CNN's Cuomo holds Bill Donohue accountable

Bill Donohue, as the head and pretty much lone voice of the Catholic League, has spent the past many years obsessing about LGBT people.  If you just take a quick look at this Commentator Accountability Project profile, you get an idea of how this guy has used his platform as a Catholic commentator:

-- Says AIDS is "self-inflicted": "The fact is that the artist who made the vile video died of self-inflicted wounds: he died of AIDS. The homosexual, David Wojnarowicz, hated the Catholic Church (had he lived by its teachings, he would not have self-destructed)." 

-- Equated married equality with Apartheid: "[I]f people don’t realize what we’re up against here, they may be a minority but you know it was a minority of people in South Africa who took away the rights of Black people. You can be a well-organized minority in this country here such as those on the left, gay and straight alike, and have a tremendous amount of influence if you have this lust and appetite for power."  (15:15-15:36)

-- Despite the existence of gay-affirming faith groups, said: "Every world religion is either opposed to homosexuality or takes no position on it; not one finds it acceptable. So if being opposed to homosexuality makes one phobic, then almost the entire world (throughout all of history) suffers the same malady….How about adultery and incest—is opposition to them also phobic?" 

-- Says God smites faith communities who welcome gay people: "In other words, those religions whose teachings on abortion and marriage approximate the views of the New York Times and NPR are in free fall. Looks like God is truly looking out for those religions that don't treat Scripture as if it were a post-modern text to be deconstructed by left-wing ideologues." 

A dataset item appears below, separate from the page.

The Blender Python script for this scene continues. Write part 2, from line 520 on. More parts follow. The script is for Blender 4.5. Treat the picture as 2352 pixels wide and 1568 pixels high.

-- On marriage equality: "If somebody said this while I was a kid growing up, they would've said 'let's call 911 and take me to Bellevue' -- that's how crazy this idea of two men getting married" (4:36)

-- Said: “The idea of two men marrying is so bizarre and so anti-marriage that it is a great tribute to the American people that they continue to respect the right of gays to participate in American life without harassment while simultaneously rejecting the extremist gay agenda.” 

-- Warned: “We’re not going to allow gay people to adopt children, that’s against nature, it’s against nature’s God.” (1:24-1:28)

-- Said: "Yes, there’s a connection between Irish and alcoholism, and, yes, there’s a connection between homosexuality and sexual abuse of minors."

-- Despite worldwide trends and diversity of portrait, says marriage equality is province of "white liberals": "This is such a bizarre idea, you go to Latin America or Africa or to the Middle East or to Russia or Asia and you ask those people about two men getting married and they'll look at you like you're nuts -- this is the white man's burden.  This is the white, upper-class, well-educated liberals who decide this is a good idea." (2:36-3:00)

Let's be clear: this is a man who has been actively working toward discrimination.  Ask anyone who knows about Bill Donohue and words like "divisive" would pop into the surrounding word cloud long before anything having to do with actual Catholic theology or values came to the fore.

So when a Pope chastises his own flock for being "obsessed" about issues like marriage equality, as Pope Francis did in a recent interview, he is pretty much calling out people like BIll Donohue.  The pontiff is putting someone like Mr. Donohue on the hot seat, asking him to explain why he has spent so much of his time and energy and capital on discrimination when he could have instead fostered the Catholic value of human dignity.  As my colleague Michelangelo Signorile more bluntly puts it: "Francis is slapping at blowhards like Bill Donohue of the Catholic League, who, if he didn't talk about gay marriage and abortion all the time, would not be invited onto TV talk shows to discuss much of anything."

Understandably, Mr. Donohue is now on the defensive.  And when someone who has said all kinds of harsh things is pressed on those harsh things that he or she has said, it becomes even more important for the person interviewing him or her to keep the focus where it deserves to be rather than let the commentator dance out of the rightly scrutinized chair.  

This is exactly what CNN's Chris Cuomo did in a morning interview with Donohue.  Media Matters brings us the clip:

Donohue is trying his hardest to cheer and agree fully with everything his Pope is saying.  But that is simply not the case!  Look back above at some of Mr. Donohue's comments.  He has not only tried to blame LGBT people for the church's scandals, but he has gone after LGBT people in every way imaginable.  From a God that smites pro-LGBT faith views to calling gay parenting "against nature's God," Mr. Donohue is like the poster child for what Pope Francis was talking about when he called out the "obsessed" voices within his Church and pointedly distanced himself from the right-wingers.

Chris Cuomo was having none of it.  Good for him for bringing up Donohue's own words and asking if he still stands by them. According to Donohue's response, he still does, or doesn't see his language as the divisive rhetoric that it is. One can continue to hope that anti-LGBT activists like Donohue will follow his Pope and a majority of Catholics in the US, but until that time, we thank Chris Cuomo for highlighting his words.